** Set task **
Quote only the lines from the top of the listing below down to and including the line with "scene.camera = cam".

* Start Raw data *

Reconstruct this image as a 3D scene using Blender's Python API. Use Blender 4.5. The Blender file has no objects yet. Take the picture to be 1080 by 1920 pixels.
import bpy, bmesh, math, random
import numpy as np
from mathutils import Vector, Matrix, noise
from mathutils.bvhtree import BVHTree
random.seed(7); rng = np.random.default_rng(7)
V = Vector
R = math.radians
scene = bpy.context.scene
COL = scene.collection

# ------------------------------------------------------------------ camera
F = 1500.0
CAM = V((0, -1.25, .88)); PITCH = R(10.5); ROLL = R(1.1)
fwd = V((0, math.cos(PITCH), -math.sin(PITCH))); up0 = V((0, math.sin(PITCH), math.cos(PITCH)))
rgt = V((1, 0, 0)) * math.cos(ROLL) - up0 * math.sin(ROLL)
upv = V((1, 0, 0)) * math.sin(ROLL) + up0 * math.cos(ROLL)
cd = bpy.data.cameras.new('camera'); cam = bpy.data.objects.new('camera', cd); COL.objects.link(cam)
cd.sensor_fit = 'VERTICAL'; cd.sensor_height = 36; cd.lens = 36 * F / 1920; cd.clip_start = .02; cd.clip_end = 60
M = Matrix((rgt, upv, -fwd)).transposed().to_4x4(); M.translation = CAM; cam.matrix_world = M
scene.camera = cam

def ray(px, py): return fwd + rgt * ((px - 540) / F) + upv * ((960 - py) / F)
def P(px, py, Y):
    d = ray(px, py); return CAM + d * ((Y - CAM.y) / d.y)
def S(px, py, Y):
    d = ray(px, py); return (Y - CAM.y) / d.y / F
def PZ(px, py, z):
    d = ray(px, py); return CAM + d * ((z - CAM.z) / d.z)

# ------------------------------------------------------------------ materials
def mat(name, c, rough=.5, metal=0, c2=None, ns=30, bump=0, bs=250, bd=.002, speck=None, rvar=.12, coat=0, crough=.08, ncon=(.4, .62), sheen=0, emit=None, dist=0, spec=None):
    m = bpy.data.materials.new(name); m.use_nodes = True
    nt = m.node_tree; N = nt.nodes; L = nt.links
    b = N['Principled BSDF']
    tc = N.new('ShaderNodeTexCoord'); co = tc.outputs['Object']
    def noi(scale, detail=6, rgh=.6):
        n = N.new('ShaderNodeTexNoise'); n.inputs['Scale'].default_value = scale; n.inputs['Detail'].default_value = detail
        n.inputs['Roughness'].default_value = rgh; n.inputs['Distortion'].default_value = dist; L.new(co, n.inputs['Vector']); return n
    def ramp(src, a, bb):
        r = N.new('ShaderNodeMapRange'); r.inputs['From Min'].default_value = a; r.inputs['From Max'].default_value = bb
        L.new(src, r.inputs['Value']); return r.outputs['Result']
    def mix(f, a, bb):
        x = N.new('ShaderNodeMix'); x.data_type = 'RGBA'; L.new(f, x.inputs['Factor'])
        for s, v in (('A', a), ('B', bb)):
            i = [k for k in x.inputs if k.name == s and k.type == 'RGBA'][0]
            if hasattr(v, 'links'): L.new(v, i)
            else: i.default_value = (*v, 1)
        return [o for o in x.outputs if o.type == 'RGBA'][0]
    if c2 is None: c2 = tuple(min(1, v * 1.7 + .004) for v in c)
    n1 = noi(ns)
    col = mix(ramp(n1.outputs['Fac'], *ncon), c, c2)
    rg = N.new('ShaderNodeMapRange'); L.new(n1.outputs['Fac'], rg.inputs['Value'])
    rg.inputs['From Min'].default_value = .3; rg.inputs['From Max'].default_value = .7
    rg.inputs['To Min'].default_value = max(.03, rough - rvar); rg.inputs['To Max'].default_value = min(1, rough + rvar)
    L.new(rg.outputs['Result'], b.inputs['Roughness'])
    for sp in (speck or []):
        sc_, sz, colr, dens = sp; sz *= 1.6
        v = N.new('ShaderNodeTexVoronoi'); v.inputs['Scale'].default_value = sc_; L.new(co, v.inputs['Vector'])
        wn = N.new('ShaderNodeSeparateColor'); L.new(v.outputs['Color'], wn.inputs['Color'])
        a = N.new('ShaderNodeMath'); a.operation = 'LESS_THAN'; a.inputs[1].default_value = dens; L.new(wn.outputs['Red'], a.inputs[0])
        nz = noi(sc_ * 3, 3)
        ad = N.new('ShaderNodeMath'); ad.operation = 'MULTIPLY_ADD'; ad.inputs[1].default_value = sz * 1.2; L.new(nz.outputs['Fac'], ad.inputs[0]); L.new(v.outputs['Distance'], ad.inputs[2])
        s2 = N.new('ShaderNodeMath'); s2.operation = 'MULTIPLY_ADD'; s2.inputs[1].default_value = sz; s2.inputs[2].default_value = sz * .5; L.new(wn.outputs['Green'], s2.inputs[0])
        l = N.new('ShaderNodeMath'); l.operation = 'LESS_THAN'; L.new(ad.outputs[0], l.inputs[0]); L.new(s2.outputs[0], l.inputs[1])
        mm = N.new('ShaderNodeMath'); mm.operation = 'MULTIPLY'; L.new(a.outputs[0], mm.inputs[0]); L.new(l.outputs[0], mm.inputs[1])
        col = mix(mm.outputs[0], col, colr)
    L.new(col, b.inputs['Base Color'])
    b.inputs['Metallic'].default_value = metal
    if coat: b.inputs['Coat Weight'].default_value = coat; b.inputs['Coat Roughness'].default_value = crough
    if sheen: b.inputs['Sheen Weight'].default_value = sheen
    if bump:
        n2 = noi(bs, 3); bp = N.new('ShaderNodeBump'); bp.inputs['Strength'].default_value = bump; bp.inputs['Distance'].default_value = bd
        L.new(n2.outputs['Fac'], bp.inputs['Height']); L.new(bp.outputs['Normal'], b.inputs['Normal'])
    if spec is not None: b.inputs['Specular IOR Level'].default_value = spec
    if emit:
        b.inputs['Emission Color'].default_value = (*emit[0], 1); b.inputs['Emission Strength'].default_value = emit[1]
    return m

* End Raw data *

** Expected answer **
Reconstruct this image as a 3D scene using Blender's Python API. Use Blender 4.5. The Blender file has no objects yet. Take the picture to be 1080 by 1920 pixels.
import bpy, bmesh, math, random
import numpy as np
from mathutils import Vector, Matrix, noise
from mathutils.bvhtree import BVHTree
random.seed(7); rng = np.random.default_rng(7)
V = Vector
R = math.radians
scene = bpy.context.scene
COL = scene.collection

# ------------------------------------------------------------------ camera
F = 1500.0
CAM = V((0, -1.25, .88)); PITCH = R(10.5); ROLL = R(1.1)
fwd = V((0, math.cos(PITCH), -math.sin(PITCH))); up0 = V((0, math.sin(PITCH), math.cos(PITCH)))
rgt = V((1, 0, 0)) * math.cos(ROLL) - up0 * math.sin(ROLL)
upv = V((1, 0, 0)) * math.sin(ROLL) + up0 * math.cos(ROLL)
cd = bpy.data.cameras.new('camera'); cam = bpy.data.objects.new('camera', cd); COL.objects.link(cam)
cd.sensor_fit = 'VERTICAL'; cd.sensor_height = 36; cd.lens = 36 * F / 1920; cd.clip_start = .02; cd.clip_end = 60
M = Matrix((rgt, upv, -fwd)).transposed().to_4x4(); M.translation = CAM; cam.matrix_world = M
scene.camera = cam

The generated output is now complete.